Insomma, attenzione a dare per scontate certe alleanze e certi accordi. Anche perché la situazione pare precipitare di ora in ora per l’Europa. O, almeno, per la sua ex locomotiva economica. Sempre il Financial Times, infatti, intervistava il capo dell’Agenzia federale di rete tedesca, Klaus Muller, a detta del quale la Germania rischia di dover ricorrere ai razionamenti quest’inverno, se non centrerà gli obiettivi di riduzione dei consumi di gas del 20%, Insomma, un quinto in meno. Sottolineando, inoltre, come c’è il rischio che alcune produzioni si spostino all’estero a causa del costo troppo alto del gas in Germania. Tradotto, delocalizzazione energetica.

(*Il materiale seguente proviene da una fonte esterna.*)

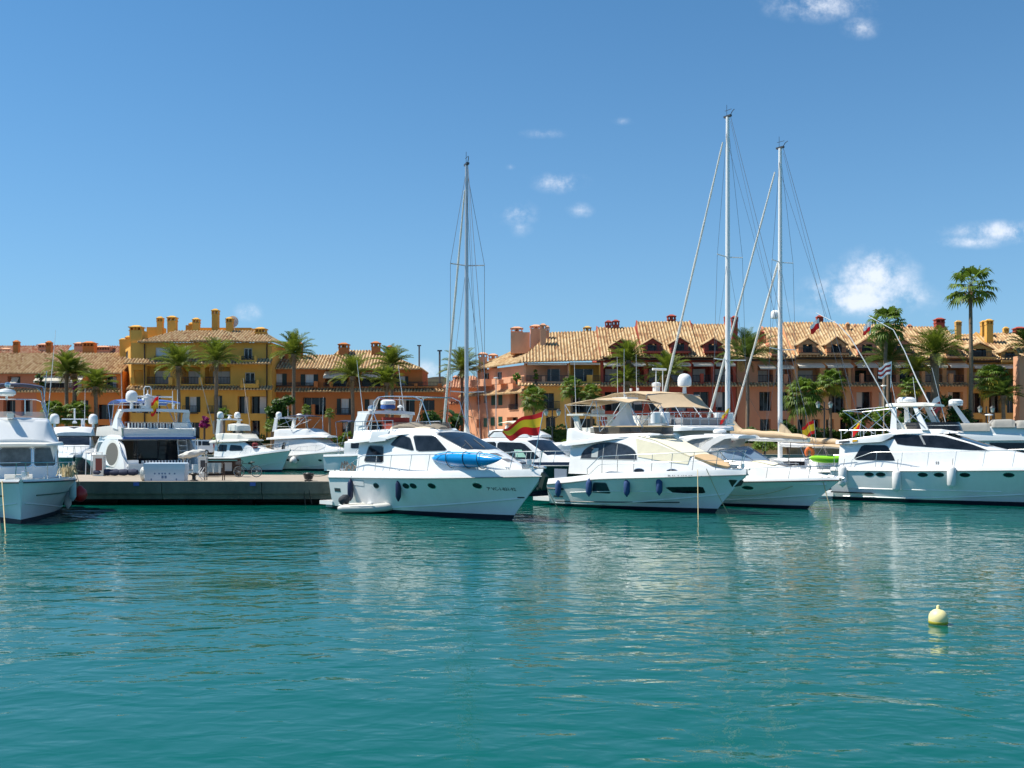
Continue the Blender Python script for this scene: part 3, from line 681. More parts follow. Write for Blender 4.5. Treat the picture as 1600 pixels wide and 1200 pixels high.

Quindi, contraccolpo occupazionale oltre a quello sul dato di crescita economica.
Il tutto alla luce di questo grafico,
dal quale si evince come il livello di 33 centimetri che nel 2018 impose la non navigabilità forzata alle tratte commerciali più strategiche del Reno sia ormai questione di giorni, Pochi, oltretutto, poiché le previsioni meteo aggiornate al 14 agosto non lasciavano speranze per precipitazioni in grado di bloccare quantomeno la continua diminuzione verso l’area del non ritorno. Sicuramente andrà tutto bene. Ma se le alternative a Mosca appaiono tutte afflitte da dubbi e necessitanti di tempi medio-lunghi per divenire realtà, il potere di ricatto monopolista russo assume ogni giorno un carattere sempre più stringente.